New hardware is definitely faster than old hardware, so if you do this kinda stuff pretty regularly and you value your time, I would recommend upgrading your hardware, especially if your current hardware can’t even run modern blender. There’s a lot of good stuff in 2.8+
I’ll help you out – most of the people who are agonizing over hardware (and software) purchases are working for themselves on personal projects. I can relate to that since most of what I do in CG at the moment is for my own films, but I’m sure I’m in a slightly different position than Embassy since I would happily drop $800 or so on a newer GPU (if I could find one that isn’t insanely jacked up price wise) while he definitely sounds like he has to be more careful with his purchases.

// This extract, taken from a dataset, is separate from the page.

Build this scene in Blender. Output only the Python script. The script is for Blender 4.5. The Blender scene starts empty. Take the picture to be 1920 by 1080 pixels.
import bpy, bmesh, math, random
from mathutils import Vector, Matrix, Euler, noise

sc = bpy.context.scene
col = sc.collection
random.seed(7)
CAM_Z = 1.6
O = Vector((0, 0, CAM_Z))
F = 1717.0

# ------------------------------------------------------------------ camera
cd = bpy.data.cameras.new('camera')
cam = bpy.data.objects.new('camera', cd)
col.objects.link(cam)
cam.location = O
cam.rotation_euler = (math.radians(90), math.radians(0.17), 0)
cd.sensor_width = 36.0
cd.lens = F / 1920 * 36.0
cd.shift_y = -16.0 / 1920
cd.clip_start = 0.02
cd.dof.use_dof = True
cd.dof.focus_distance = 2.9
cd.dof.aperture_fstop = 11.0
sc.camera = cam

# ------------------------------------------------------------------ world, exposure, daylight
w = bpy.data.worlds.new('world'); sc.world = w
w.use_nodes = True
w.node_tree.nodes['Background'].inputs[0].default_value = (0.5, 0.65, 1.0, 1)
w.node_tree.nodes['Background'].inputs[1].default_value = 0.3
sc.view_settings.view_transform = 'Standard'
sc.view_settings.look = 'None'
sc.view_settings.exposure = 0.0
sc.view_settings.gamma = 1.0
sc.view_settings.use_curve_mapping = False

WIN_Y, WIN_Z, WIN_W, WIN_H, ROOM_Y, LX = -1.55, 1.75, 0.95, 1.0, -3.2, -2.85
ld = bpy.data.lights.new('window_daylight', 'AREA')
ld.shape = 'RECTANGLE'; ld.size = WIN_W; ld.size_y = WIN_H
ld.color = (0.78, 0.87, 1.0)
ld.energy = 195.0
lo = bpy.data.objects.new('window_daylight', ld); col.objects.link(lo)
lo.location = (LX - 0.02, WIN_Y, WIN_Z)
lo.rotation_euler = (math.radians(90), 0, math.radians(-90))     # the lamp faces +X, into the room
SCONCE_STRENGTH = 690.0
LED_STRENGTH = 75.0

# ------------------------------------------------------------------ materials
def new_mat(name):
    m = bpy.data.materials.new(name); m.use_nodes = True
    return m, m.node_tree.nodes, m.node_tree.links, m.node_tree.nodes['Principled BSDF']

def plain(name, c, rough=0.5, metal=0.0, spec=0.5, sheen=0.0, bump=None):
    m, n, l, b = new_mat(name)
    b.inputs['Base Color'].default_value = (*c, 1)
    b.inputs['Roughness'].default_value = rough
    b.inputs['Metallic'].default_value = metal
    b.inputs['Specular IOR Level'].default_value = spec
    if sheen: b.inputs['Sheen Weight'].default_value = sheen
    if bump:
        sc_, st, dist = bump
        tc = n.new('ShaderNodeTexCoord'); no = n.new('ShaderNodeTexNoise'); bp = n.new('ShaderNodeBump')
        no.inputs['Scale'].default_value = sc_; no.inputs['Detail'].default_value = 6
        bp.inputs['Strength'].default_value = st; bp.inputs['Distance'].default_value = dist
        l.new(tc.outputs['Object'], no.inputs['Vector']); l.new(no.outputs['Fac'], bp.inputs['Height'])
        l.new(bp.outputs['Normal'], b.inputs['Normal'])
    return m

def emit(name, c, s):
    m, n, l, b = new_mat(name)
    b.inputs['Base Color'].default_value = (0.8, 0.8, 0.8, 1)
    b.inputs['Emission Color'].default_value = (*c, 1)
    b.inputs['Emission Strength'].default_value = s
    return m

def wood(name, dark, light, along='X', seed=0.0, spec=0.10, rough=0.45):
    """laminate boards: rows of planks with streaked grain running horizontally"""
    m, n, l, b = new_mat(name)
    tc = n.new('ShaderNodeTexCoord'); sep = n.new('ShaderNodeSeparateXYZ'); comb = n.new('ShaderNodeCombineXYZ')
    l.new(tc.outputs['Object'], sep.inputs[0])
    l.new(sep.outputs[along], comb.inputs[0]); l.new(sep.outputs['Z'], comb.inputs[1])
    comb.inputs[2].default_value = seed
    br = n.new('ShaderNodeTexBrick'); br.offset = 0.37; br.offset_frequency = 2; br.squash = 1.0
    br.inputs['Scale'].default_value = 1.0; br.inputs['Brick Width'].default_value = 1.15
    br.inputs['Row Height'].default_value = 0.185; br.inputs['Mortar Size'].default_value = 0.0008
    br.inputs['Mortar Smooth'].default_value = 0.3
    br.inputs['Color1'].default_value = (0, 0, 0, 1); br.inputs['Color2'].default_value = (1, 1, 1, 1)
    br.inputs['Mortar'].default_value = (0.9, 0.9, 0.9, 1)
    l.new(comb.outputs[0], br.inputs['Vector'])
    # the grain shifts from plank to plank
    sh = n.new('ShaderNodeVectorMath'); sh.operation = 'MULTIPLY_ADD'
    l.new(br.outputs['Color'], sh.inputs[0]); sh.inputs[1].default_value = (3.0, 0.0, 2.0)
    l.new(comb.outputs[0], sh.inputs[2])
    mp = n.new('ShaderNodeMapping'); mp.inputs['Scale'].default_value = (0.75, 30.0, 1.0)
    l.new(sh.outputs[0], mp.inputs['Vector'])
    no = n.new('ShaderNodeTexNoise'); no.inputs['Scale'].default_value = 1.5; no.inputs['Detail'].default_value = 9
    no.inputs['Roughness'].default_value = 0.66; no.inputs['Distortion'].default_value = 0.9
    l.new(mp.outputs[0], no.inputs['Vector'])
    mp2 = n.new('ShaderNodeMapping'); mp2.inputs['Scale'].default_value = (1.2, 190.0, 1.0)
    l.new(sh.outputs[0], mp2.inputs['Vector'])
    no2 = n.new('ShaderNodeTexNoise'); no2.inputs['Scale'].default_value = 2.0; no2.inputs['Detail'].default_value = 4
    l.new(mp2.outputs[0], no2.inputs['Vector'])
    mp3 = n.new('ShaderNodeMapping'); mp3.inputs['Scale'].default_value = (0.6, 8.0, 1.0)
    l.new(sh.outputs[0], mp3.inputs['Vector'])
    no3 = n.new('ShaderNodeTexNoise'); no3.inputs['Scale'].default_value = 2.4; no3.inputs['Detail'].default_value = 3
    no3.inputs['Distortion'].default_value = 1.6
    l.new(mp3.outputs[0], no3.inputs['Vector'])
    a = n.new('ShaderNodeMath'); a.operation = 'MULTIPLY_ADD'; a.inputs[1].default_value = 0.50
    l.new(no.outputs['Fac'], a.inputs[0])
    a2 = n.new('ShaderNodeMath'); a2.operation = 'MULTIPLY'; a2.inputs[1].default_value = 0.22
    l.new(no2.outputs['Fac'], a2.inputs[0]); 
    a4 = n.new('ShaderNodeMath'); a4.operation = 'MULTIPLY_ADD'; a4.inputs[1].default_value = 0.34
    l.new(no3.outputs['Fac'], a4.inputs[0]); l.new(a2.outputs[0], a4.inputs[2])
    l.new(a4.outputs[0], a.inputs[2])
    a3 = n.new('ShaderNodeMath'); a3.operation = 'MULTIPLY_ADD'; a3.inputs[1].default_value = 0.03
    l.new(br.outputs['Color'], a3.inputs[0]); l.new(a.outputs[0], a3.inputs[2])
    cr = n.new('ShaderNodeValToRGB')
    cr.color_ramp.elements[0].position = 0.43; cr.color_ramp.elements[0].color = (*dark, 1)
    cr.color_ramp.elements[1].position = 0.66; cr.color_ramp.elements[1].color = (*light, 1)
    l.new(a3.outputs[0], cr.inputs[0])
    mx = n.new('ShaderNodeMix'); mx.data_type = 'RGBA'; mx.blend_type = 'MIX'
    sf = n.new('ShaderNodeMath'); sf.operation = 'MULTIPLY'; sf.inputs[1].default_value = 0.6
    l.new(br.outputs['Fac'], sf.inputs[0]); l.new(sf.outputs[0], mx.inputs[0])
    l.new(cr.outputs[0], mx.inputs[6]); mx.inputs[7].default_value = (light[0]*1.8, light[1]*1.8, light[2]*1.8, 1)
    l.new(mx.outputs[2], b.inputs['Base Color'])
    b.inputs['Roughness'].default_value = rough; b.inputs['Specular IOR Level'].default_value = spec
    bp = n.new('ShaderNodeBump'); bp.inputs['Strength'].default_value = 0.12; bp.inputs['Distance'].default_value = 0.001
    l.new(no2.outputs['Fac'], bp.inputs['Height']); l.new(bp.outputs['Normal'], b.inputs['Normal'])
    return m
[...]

Right now (at the risk of starting a bit of a OS platform fight) I think one of the best bangs for the bucks for the casual Blender user is actually a Mac Mini M1. With a bit of shopping around, it can be had for about $500 and it performs reasonably well for its price point. With Blender 3.1 gaining Apple Metal GPU support, it will make renders in Cycles more bearable as well. I can’t really think of an equivalent Windows machine with the same price point that would offer better performance (as well as access to all of the extra free software that Apple includes).
I NEVER thought I would see an Apple machine recommended based on price! (I love Apple BTW)
Apparently, hell has frozen over.
I used BI for a lot of projects and never expected support for it to be utterly dropped. I think that it should still occupy the “honored ranks” of available Blender renderers, if only so that legacy projects which were rendered with it are not now left out in the cold. It is “yet another” perfectly-fine rendering alternative which I think should still be available and supported.
Given how often people still talk about it, I’m surprised no one’s made a fork from 2.8 for it.
I think that highlights the difficulties with updating that code.
There are real reasons why BF dropped BI.
I have a bunch of computers whose chipsets are No longer supported. I don’t know the details, but they are too old to run 2.8+
Faster is Better, but real-time is not utterly needed, No. The promise of it just caught my eye.
I am trying to go from small and boring animation Work to something bigger, but the recent epidemic blew up some plans. I am simply trying to crunch numbers om another solution.
Often, what is determinant is version of OpenGL supported.
For some reason, Blender 3.0 installs on the hardware that 2.8 said was obsolete. I will be running some tests now, although I have some weird issues with 3.0 already, but that’s for a different thread…
How do I close this thread?
Eevee is not that fast with complex scenes , and doing lookdev in it is not fun at all when one is dealing with a real production scene due to the constant shader compiling.